Several years ago, by accident, I slammed a car door on Ralph’s tail. She was bleeding. I had to take her to the pet emergency room.
But what I remember most about that moment is that as soon as I slammed the door on her tail, she cried and came running to me for comfort—the one who’d just hurt her! She does this all the time. Whenever she gets hurt—when someone steps on her tail by accident, for example—she cries and runs straight to the person who hurt her.
She retains no memory of anyone having hurt her. There’s no need for retaliation.
Ralph also has a natural capacity for compassion. She’s deeply affected by someone else’s pain.
I remember a pretty bad fight between Nicole and me. We’d said some hurtful things to each other, and Nicole was crying. I knew that the right thing to do, no matter what we’d been fighting about, was to comfort her, but my ego got in the way, and I remained angry, unable to access my compassion.
But as soon as Ralph heard Nicole crying, she ran over to lick Nicole’s face. Perhaps some dog experts would tell me that Ralph wasn’t really feeling compassion, and that’s fine, but her actions still taught me a lesson: when someone is in pain and needs compassion, you do your best to put your ego aside and be loving in the moment. That’s a lesson I’m still in the process of learning.
One of the greatest joys of having a dog is that Ralph is always ecstatic to see us—when we wake in the morning, when we come home, when we walk into the room.
When anyone comes into our home, she’s the same way—thrilled to see whoever it is. When we’re walking her and approach a stranger, her tail goes crazy, and she just wants to connect with that person.
Again, dog experts may try to explain that there’s something evolutionarily self-serving in this behavior, but even if there is, it still teaches me important lessons.
I see how happy Ralph is to greet each day, and it inspires me to be just as excited about my day, and to be thrilled to be alive.
When I’m too busy and find myself rushing through my day, a happy greeting from Ralph—always with something in her mouth to present to me—reminds me to slow down and to be just as happy to see her.

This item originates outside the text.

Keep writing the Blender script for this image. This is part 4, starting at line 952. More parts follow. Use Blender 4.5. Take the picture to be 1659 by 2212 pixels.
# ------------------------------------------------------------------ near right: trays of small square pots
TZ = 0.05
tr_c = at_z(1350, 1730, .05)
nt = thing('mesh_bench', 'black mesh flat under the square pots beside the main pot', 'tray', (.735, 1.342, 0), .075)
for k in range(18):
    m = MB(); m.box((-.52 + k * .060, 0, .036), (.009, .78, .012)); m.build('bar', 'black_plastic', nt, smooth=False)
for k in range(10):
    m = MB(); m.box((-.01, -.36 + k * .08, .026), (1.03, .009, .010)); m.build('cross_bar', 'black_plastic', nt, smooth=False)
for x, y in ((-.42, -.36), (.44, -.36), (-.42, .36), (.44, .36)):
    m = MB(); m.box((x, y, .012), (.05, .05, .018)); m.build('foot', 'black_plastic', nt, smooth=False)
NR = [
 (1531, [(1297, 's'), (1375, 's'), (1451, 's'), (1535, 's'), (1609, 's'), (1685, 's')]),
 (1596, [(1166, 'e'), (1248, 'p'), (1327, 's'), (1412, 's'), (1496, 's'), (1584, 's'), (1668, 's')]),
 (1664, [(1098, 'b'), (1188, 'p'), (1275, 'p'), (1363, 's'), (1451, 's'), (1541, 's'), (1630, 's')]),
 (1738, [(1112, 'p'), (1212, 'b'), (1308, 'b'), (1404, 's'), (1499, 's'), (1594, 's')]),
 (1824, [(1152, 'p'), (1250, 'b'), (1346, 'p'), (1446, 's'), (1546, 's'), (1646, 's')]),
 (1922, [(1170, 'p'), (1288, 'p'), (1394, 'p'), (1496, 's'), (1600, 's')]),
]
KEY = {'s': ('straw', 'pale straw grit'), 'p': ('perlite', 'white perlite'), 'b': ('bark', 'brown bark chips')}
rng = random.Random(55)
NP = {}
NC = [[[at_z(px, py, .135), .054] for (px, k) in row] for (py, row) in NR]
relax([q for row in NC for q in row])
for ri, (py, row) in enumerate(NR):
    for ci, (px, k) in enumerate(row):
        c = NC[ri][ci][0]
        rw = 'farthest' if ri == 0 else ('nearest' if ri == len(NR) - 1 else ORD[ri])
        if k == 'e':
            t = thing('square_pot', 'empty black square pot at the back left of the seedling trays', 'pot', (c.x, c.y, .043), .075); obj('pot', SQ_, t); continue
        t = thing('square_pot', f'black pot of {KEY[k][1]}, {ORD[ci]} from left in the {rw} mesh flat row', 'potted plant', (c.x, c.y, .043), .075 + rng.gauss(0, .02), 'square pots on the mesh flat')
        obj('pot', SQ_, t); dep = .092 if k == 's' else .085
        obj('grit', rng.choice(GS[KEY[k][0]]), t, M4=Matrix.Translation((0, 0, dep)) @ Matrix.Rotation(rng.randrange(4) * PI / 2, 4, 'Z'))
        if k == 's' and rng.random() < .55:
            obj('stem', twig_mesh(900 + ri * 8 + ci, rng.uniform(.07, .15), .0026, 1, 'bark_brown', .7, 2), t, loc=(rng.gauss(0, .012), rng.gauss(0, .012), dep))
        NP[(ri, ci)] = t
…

Ralph also reminds me—especially useful on days when I’m busy—that all of us, dogs and humans, are meant to play.
It’s so easy to get stuck in a pattern of working all the time—every free moment—but one trip to the park with Ralph breaks that pattern.
As soon as she gets out of the car she bounds through the grass. All she wants to do is run and chase balls and sticks—she’s practically bursting. Nothing else matters, and this inspires me to forget about my work and worries for the time being.
Because she’s a German Shepherd, Ralph is hard-wired to herd. She needs to keep her pack together.
Her pack includes me and my wife, and now our son. In fact, we call ourselves a pack almost as often as we call ourselves a family.
Years ago, when Ralph was younger, we’d use her herding instinct to exercise her. When we took her to the park, Nicole would run in one direction, I’d run in the opposite direction, and Ralph would run back and forth, desperate to keep us connected.
You can see the metaphor I’m going for: Ralph reminds me how important it is to stay connected with my pack—my family.
Whenever I’m feeling disconnected from my family—usually through my own fault—I try to think of Ralph running back and forth, from one side of the park to the other, just to make sure we’re not getting too far from each other.
I’d be remiss if I didn’t mention one more obvious thing. No matter what I’m feeling—busy, stressed, anxious, angry—just putting my hands on Ralph’s fur and listening to her breathe is all it takes to feel better.
Petting a dog can be one of the most mindful, peaceful, and spiritual moments you can have.